# Requirements
Collect every line in the records below that contains the word "Python".

** begin Extracted information **

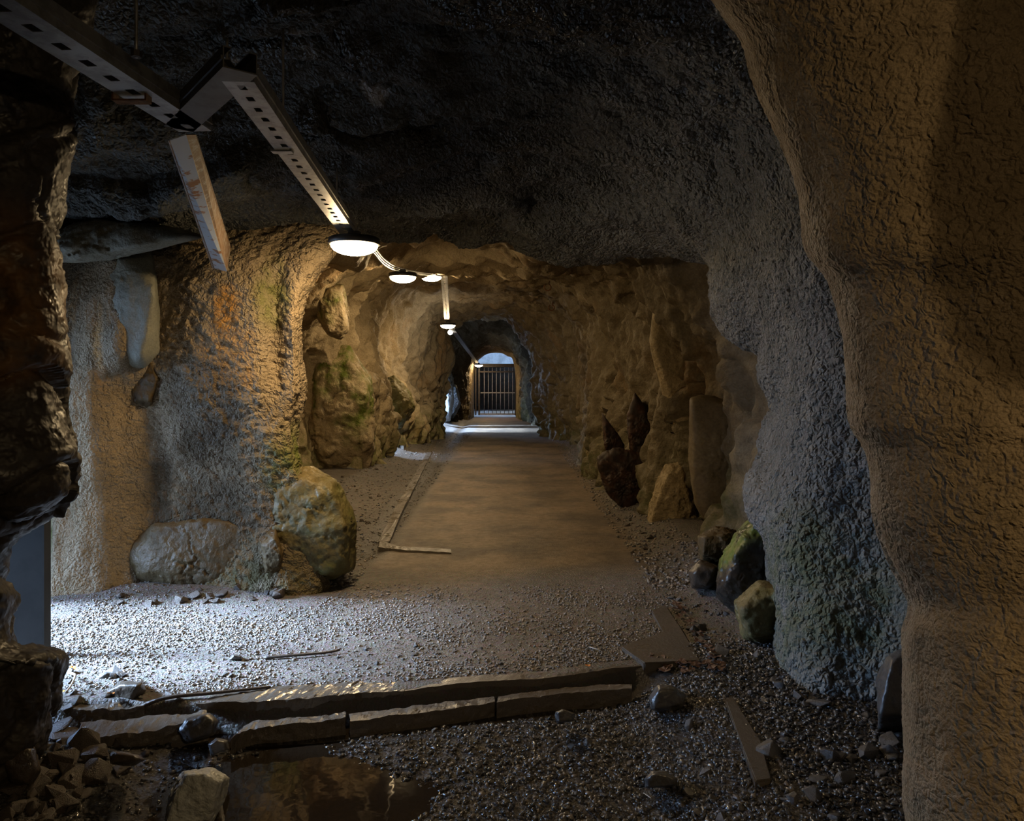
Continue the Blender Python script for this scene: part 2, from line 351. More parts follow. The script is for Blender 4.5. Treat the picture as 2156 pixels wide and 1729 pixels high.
structure(grid_obj('wall_front_left', gl, M_DARKROCK, {**AT_0, 'rust': lambda v: 0.35 * blob(v, (-1.85, 2.7, 1.8), (0.3, 0.6, 0.35))}))

# ---- left wall that faces the camera
def e_right(y): return np.interp(y, [430,500,560,600,640,700,760,820,870,920,960,1000,1060,1120,1250], [750,720,695,645,640,634,632,640,630,620,620,650,680,690,690])
rows = [(400,5.9),(470,5.75),(530,5.5),(590,5.45),(660,5.42),(740,5.40),(820,5.38),(900,5.38),(980,5.38),(1060,5.40),(1140,5.38),(1200,5.35),(1252,5.31),(1340,5.3)]
rings = []
for y, d in rows:
    e = float(e_right(y))
    def off(px):
        o = 0.0
        blk = np.interp(px, [190,225,300,330], [0,1,1,0]) * np.interp(y, [480,530,740,790], [0,1,1,0]); o -= 0.22 * blk
        o -= 0.16 * np.interp(px, [330,380,480,560], [0,1,1,0]) * np.interp(y, [520,600,860,960], [0,1,1,0.3])
        o += 0.12 * np.interp(px, [545,575,605], [0,1,0]) * np.interp(y, [560,700,900], [0.5,1,0])
        o += 0.10 * np.interp(px, [110,125,150], [1,0.4,0]) + np.interp(px, [108,200,300,380,470,560,640], [-0.12,-0.10,0.12,0.14,0.10,-0.05,0.0]) * np.interp(y, [500,640,1150], [0,1,1])
        o -= 0.06 * np.interp(y, [1020,1150,1250], [0,0.6,1]) * np.interp(px, [280,420,690], [0,0.8,1])
        return o
    r = [((112 - CX) / F * 5.5, 7.6, P(0, y, 5.4)[2]), ((108 - CX) / F * 5.5, 6.2, P(0, y, 5.4)[2])]
    for px in (108, 150, 205, 260, 320, 400, 470, 540, 580, 615):
        if px < e - 15: r.append(P(px, y, d + off(px)))
    r.append(P(e - 18, y, d + 0.02)); r.append(P(e, y, d + 0.25)); r.append(P(e - 40, y, d + 0.9)); r.append(P(e - 120, y, d + 1.8))
    while len(r) < 16: r.insert(-3, tuple((np.array(r[-4]) + np.array(r[-3])) / 2))
    rings.append(r)
ga = loft(rings, 430, 520)
def a_rel(v):
    x = v[:, 0]
    left = 1 - smoothstep(-2.75, -2.5, x)
    rough = 0.045 * fbm(v * [1, 1, 0.6], 2.2, 3, 41) + (0.030 * np.abs(fbm(v, 8, 3, 42)) + 0.022 * fbm(v, 22, 3, 43)) * (1 - 0.85 * left)
    grooves = 0.02 * fbm(v * [1, 1, 0.12], 9.0, 2, 44) * left
    return rough + grooves
ga = displace(ga, a_rel, toward=(-1, 2, 1.5))
AT_A = {'moss': lambda v: np.clip(0.8 * blob(v, P(640, 985, 5.3), (0.35, 0.8, 0.35)) + 0.6 * blob(v, P(560, 600, 5.3), (0.15, 0.8, 0.3)) + 0.5 * smoothstep(0.5, 0.0, v[:, 2]) * smoothstep(-2.7, -2.3, v[:, 0]) + 0.7 * blob(v, P(115, 1200, 5.4), (0.07, 0.8, 0.5)), 0, 1),
        'rust': lambda v: np.clip(0.9 * blob(v, P(468, 655, 5.3), (0.12, 0.8, 0.2), 0.6, 0.5, 5) + 0.35 * blob(v, P(480, 760, 5.3), (0.25, 0.8, 0.3), 0.6, 0.6, 5) + 0.6 * blob(v, P(215, 720, 5.3), (0.05, 0.8, 0.35), 0.6, 0.3) + 0.5 * blob(v, P(150, 640, 5.3), (0.06, 0.8, 0.25)), 0, 1),
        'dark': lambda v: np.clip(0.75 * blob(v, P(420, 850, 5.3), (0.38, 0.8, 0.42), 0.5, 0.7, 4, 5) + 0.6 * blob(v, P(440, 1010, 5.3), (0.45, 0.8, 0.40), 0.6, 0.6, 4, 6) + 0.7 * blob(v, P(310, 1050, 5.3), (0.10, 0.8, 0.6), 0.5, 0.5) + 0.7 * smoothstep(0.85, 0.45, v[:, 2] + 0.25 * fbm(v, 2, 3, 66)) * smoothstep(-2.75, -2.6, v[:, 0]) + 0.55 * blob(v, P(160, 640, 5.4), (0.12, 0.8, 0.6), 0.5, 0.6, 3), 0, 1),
        'wet': lambda v: 0.8 * blob(v, P(450, 750, 5.3), (0.4, 0.8, 0.7))}
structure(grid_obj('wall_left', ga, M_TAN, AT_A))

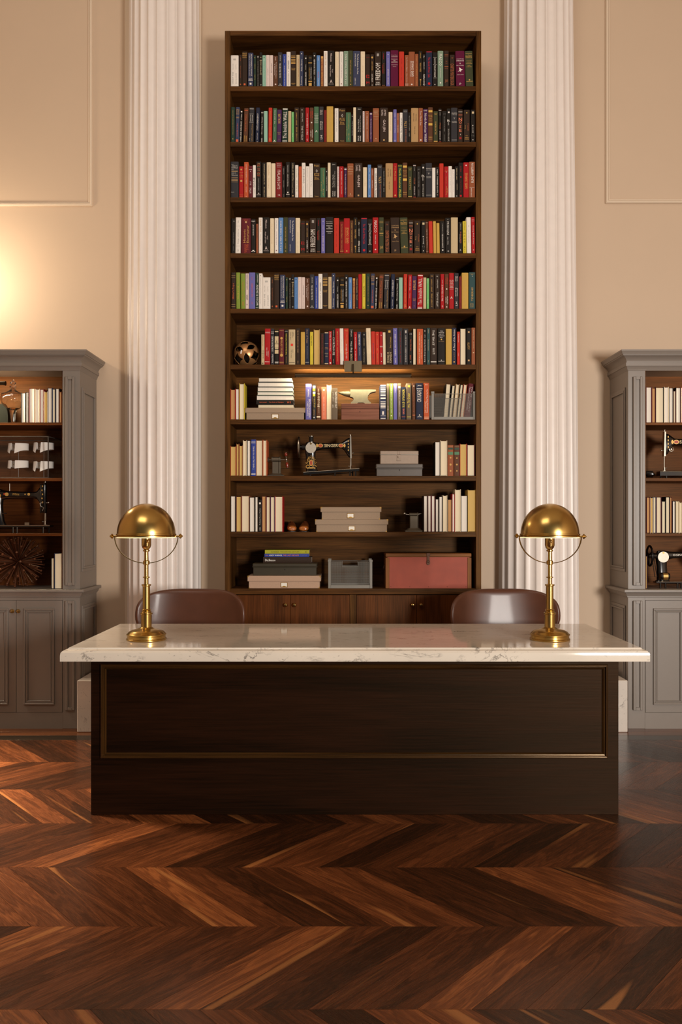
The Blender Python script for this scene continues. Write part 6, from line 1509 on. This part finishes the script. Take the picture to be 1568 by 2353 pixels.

** end Extracted information **

# Result
Continue the Blender Python script for this scene: part 2, from line 351. More parts follow. The script is for Blender 4.5. Treat the picture as 2156 pixels wide and 1729 pixels high.
The Blender Python script for this scene continues. Write part 6, from line 1509 on. This part finishes the script. Take the picture to be 1568 by 2353 pixels.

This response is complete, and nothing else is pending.